== To be done ==
Please output every line of the material as it stands, without the pictures.

== Dataset section ==
---------------

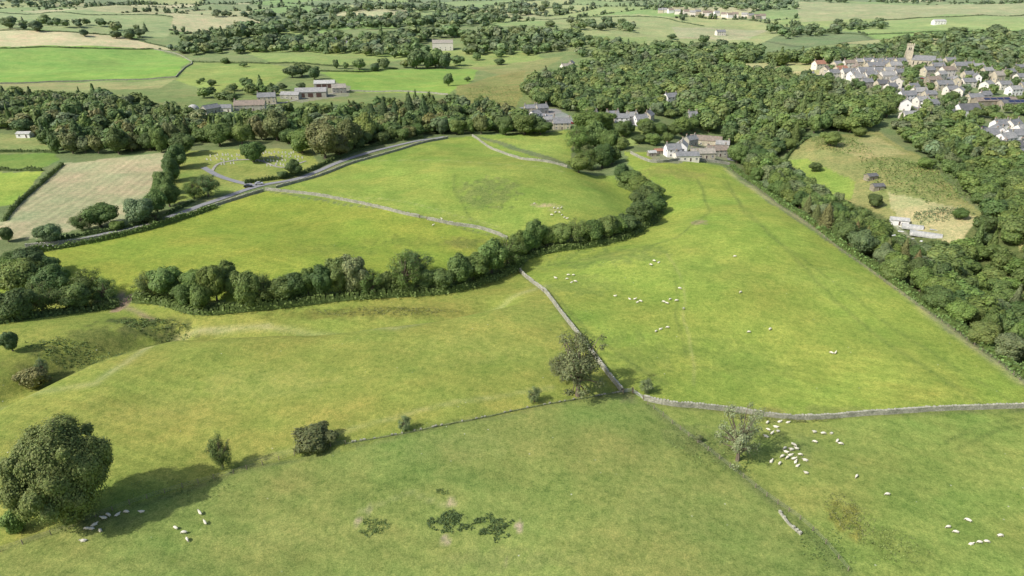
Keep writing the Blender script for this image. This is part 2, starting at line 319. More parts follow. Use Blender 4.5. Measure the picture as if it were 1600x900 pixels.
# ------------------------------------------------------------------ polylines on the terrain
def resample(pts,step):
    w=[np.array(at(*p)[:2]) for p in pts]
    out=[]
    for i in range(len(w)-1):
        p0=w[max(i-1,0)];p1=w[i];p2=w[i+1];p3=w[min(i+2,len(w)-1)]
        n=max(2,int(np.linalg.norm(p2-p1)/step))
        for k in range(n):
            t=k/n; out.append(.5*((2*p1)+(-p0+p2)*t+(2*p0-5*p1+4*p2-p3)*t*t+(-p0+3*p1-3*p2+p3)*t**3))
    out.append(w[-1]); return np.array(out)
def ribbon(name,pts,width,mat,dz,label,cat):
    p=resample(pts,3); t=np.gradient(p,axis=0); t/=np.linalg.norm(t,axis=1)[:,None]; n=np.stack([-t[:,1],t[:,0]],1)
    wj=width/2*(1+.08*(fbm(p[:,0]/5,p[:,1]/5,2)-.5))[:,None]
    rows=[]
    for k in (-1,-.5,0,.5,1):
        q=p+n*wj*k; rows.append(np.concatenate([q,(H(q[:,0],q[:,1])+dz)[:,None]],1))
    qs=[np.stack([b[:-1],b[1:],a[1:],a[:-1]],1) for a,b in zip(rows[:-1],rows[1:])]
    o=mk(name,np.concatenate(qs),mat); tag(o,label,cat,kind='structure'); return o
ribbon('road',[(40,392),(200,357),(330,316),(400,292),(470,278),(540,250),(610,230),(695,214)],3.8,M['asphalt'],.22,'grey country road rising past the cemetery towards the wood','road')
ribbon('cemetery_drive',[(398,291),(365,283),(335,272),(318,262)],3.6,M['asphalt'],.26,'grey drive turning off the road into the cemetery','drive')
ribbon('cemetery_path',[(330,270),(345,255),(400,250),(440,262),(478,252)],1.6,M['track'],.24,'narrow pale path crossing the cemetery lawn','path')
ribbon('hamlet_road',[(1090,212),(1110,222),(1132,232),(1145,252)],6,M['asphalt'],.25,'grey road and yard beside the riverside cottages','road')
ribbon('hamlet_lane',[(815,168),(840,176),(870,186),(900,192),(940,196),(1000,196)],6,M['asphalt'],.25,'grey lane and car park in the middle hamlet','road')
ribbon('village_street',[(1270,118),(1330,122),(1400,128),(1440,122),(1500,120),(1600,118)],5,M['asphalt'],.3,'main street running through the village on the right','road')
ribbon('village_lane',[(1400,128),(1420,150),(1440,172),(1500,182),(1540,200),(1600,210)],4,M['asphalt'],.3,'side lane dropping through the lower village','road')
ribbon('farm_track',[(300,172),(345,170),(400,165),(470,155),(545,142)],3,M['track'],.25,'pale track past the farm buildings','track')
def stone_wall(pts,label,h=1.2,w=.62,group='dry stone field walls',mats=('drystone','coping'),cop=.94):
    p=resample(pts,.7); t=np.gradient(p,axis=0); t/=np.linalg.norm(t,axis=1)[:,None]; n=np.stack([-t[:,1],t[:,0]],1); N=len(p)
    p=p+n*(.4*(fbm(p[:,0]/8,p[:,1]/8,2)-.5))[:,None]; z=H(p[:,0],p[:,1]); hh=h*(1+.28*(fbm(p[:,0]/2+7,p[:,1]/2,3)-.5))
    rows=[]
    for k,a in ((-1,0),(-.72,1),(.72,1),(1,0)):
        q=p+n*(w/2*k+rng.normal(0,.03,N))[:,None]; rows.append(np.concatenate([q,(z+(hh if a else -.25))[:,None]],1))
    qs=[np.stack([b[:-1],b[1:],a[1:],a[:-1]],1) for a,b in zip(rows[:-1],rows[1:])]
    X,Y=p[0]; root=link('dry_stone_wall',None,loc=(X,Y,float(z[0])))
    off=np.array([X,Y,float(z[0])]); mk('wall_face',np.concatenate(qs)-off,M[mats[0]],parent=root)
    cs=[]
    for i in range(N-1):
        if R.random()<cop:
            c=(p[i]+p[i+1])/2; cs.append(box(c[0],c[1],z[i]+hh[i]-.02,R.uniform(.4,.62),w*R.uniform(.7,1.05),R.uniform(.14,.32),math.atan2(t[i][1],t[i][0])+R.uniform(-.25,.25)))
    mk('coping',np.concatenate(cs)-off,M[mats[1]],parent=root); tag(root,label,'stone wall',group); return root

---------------

== Solution ==
Keep writing the Blender script for this image. This is part 2, starting at line 319. More parts follow. Use Blender 4.5. Measure the picture as if it were 1600x900 pixels.
# ------------------------------------------------------------------ polylines on the terrain
def resample(pts,step):
    w=[np.array(at(*p)[:2]) for p in pts]
    out=[]
    for i in range(len(w)-1):
        p0=w[max(i-1,0)];p1=w[i];p2=w[i+1];p3=w[min(i+2,len(w)-1)]
        n=max(2,int(np.linalg.norm(p2-p1)/step))
        for k in range(n):
            t=k/n; out.append(.5*((2*p1)+(-p0+p2)*t+(2*p0-5*p1+4*p2-p3)*t*t+(-p0+3*p1-3*p2+p3)*t**3))
    out.append(w[-1]); return np.array(out)
def ribbon(name,pts,width,mat,dz,label,cat):
    p=resample(pts,3); t=np.gradient(p,axis=0); t/=np.linalg.norm(t,axis=1)[:,None]; n=np.stack([-t[:,1],t[:,0]],1)
    wj=width/2*(1+.08*(fbm(p[:,0]/5,p[:,1]/5,2)-.5))[:,None]
    rows=[]
    for k in (-1,-.5,0,.5,1):
        q=p+n*wj*k; rows.append(np.concatenate([q,(H(q[:,0],q[:,1])+dz)[:,None]],1))
    qs=[np.stack([b[:-1],b[1:],a[1:],a[:-1]],1) for a,b in zip(rows[:-1],rows[1:])]
    o=mk(name,np.concatenate(qs),mat); tag(o,label,cat,kind='structure'); return o
ribbon('road',[(40,392),(200,357),(330,316),(400,292),(470,278),(540,250),(610,230),(695,214)],3.8,M['asphalt'],.22,'grey country road rising past the cemetery towards the wood','road')
ribbon('cemetery_drive',[(398,291),(365,283),(335,272),(318,262)],3.6,M['asphalt'],.26,'grey drive turning off the road into the cemetery','drive')
ribbon('cemetery_path',[(330,270),(345,255),(400,250),(440,262),(478,252)],1.6,M['track'],.24,'narrow pale path crossing the cemetery lawn','path')
ribbon('hamlet_road',[(1090,212),(1110,222),(1132,232),(1145,252)],6,M['asphalt'],.25,'grey road and yard beside the riverside cottages','road')
ribbon('hamlet_lane',[(815,168),(840,176),(870,186),(900,192),(940,196),(1000,196)],6,M['asphalt'],.25,'grey lane and car park in the middle hamlet','road')
ribbon('village_street',[(1270,118),(1330,122),(1400,128),(1440,122),(1500,120),(1600,118)],5,M['asphalt'],.3,'main street running through the village on the right','road')
ribbon('village_lane',[(1400,128),(1420,150),(1440,172),(1500,182),(1540,200),(1600,210)],4,M['asphalt'],.3,'side lane dropping through the lower village','road')
ribbon('farm_track',[(300,172),(345,170),(400,165),(470,155),(545,142)],3,M['track'],.25,'pale track past the farm buildings','track')
def stone_wall(pts,label,h=1.2,w=.62,group='dry stone field walls',mats=('drystone','coping'),cop=.94):
    p=resample(pts,.7); t=np.gradient(p,axis=0); t/=np.linalg.norm(t,axis=1)[:,None]; n=np.stack([-t[:,1],t[:,0]],1); N=len(p)
    p=p+n*(.4*(fbm(p[:,0]/8,p[:,1]/8,2)-.5))[:,None]; z=H(p[:,0],p[:,1]); hh=h*(1+.28*(fbm(p[:,0]/2+7,p[:,1]/2,3)-.5))
    rows=[]
    for k,a in ((-1,0),(-.72,1),(.72,1),(1,0)):
        q=p+n*(w/2*k+rng.normal(0,.03,N))[:,None]; rows.append(np.concatenate([q,(z+(hh if a else -.25))[:,None]],1))
    qs=[np.stack([b[:-1],b[1:],a[1:],a[:-1]],1) for a,b in zip(rows[:-1],rows[1:])]
    X,Y=p[0]; root=link('dry_stone_wall',None,loc=(X,Y,float(z[0])))
    off=np.array([X,Y,float(z[0])]); mk('wall_face',np.concatenate(qs)-off,M[mats[0]],parent=root)
    cs=[]
    for i in range(N-1):
        if R.random()<cop:
            c=(p[i]+p[i+1])/2; cs.append(box(c[0],c[1],z[i]+hh[i]-.02,R.uniform(.4,.62),w*R.uniform(.7,1.05),R.uniform(.14,.32),math.atan2(t[i][1],t[i][0])+R.uniform(-.25,.25)))
    mk('coping',np.concatenate(cs)-off,M[mats[1]],parent=root); tag(root,label,'stone wall',group); return root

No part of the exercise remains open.